Generalization of the noise model for time-distance helioseismology

TL;DR

This paper develops a generalized, accurate noise model for time-distance helioseismology that accounts for spatial heterogeneity and provides practical formulas for noise covariance, validated through simulations and observations.

Contribution

It extends the existing noise model by removing the assumption of horizontal homogeneity and derives formulas for noise covariance matrices applicable to various observables.

Findings

Noise covariance matrices depend only on the expected cross-covariance.

For typical observation durations, the dominant noise term scales as 1/T^2.

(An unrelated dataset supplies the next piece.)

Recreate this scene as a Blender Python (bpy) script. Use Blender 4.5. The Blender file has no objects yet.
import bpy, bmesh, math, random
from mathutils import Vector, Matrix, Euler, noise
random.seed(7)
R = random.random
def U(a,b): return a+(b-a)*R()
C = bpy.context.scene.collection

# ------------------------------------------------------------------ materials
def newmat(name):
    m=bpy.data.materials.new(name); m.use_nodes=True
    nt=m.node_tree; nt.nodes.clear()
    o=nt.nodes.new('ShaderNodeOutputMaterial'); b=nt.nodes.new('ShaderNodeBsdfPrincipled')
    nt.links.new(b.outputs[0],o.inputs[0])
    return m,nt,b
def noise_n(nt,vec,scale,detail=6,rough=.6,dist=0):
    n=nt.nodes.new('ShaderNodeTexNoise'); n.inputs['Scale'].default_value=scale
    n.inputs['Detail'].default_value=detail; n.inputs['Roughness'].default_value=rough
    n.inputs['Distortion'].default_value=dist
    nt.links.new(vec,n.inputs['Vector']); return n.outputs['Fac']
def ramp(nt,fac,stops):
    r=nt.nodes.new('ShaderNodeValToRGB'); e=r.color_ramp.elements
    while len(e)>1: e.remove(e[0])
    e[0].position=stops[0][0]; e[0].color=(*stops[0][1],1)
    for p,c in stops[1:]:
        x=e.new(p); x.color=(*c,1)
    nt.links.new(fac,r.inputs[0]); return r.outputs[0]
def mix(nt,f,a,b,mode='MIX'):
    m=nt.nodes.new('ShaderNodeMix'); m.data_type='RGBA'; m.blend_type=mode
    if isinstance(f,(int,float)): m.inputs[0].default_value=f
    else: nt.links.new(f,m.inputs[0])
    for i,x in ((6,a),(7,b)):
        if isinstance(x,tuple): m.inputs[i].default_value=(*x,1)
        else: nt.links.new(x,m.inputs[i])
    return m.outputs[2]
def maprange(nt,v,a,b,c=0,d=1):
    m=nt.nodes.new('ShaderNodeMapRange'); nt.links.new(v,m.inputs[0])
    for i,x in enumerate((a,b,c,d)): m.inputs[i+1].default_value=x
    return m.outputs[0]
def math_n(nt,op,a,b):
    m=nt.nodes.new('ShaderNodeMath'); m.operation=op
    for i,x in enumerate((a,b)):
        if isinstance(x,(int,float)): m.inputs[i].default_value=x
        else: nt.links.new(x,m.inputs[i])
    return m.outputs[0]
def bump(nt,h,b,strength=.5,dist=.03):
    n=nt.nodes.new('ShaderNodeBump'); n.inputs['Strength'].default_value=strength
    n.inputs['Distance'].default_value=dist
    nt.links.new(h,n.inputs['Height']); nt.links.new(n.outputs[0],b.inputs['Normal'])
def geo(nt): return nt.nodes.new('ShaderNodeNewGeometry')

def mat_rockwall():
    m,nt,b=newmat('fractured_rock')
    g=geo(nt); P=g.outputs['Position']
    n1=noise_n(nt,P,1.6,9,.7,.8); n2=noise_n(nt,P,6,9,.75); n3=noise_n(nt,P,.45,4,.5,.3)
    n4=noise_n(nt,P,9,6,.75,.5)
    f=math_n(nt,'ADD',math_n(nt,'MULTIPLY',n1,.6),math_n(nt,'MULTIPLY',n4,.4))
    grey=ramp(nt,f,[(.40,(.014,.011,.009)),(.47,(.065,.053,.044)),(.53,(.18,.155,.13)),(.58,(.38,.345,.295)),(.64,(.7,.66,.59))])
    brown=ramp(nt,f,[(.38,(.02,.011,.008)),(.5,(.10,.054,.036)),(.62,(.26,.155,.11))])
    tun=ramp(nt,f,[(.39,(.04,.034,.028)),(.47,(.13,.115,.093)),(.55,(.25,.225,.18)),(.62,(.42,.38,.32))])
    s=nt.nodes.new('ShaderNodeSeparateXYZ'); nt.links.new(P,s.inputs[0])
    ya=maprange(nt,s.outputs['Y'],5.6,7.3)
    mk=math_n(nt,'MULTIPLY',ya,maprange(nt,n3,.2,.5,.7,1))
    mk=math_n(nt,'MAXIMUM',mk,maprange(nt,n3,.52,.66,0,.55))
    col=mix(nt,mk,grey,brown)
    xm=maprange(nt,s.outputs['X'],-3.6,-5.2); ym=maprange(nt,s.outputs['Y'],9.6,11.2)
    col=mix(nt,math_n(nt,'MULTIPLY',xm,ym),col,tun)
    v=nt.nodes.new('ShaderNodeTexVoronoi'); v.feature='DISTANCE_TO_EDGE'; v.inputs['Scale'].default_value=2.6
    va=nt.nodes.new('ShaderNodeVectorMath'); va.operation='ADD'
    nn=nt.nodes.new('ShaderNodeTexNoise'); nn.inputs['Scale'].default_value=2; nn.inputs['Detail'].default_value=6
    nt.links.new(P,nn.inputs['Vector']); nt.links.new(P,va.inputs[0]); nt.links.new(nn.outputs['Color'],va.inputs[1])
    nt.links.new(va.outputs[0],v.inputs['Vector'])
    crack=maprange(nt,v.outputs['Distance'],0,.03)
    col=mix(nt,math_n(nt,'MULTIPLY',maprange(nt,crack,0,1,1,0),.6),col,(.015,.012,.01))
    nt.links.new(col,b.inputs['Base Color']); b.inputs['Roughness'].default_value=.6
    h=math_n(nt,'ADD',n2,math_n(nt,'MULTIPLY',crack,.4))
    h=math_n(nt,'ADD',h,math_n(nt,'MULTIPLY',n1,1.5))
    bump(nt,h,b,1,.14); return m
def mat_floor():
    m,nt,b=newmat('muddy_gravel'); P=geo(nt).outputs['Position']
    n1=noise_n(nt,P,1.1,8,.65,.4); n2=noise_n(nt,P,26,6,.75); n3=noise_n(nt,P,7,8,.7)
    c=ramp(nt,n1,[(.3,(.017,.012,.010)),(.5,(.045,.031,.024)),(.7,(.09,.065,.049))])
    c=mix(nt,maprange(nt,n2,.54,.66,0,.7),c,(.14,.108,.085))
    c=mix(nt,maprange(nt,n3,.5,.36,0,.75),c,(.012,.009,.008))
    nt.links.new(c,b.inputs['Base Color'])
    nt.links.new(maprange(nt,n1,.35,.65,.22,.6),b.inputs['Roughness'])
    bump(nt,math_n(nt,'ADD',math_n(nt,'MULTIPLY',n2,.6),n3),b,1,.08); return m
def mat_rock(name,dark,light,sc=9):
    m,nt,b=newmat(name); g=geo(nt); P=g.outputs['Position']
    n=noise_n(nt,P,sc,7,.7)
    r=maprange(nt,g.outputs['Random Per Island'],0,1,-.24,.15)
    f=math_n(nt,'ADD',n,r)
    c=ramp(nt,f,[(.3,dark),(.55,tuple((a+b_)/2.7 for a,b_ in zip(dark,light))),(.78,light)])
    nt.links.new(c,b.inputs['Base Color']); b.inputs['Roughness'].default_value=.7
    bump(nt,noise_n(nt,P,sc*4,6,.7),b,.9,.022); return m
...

Monte Carlo simulations and observations confirm the accuracy of the model.

Abstract

In time-distance helioseismology, information about the solar interior is encoded in measurements of travel times between pairs of points on the solar surface. Travel times are deduced from the cross-covariance of the random wave field. Here we consider travel times and also products of travel times as observables. They contain information about e.g. the statistical properties of convection in the Sun. The basic assumption of the model is that noise is the result of the stochastic excitation of solar waves, a random process which is stationary and Gaussian. We generalize the existing noise model (Gizon and Birch 2004) by dropping the assumption of horizontal spatial homogeneity. Using a recurrence relation, we calculate the noise covariance matrices for the moments of order 4, 6, and 8 of the observed wave field, for the moments of order 2, 3 and 4 of the cross-covariance, and for the moments of order 2, 3 and 4 of the travel times. All noise covariance matrices depend only on the expectation value of the cross-covariance of the observed wave field. For products of travel times, the noise covariance matrix consists of three terms proportional to $1/T$, $1/T^2$, and $1/T^3$, where $T$ is the duration of the observations. For typical observation times of a few hours, the term proportional to $1/T^2$ dominates and $Cov[\tau_1 \tau_2, \tau_3 \tau_4] \approx Cov[\tau_1, \tau_3] Cov[\tau_2, \tau_4] + Cov[\tau_1, \tau_4] Cov[\tau_2, \tau_3]$, where the $\tau_i$ are arbitrary travel times. This result is confirmed for $p_1$ travel times by Monte Carlo simulations and comparisons with SDO/HMI observations. General and accurate formulae have been derived to model the noise covariance matrix of helioseismic travel times and products of travel times. These results could easily be generalized to other methods of local helioseismology, such as helioseismic holography and ring diagram analysis.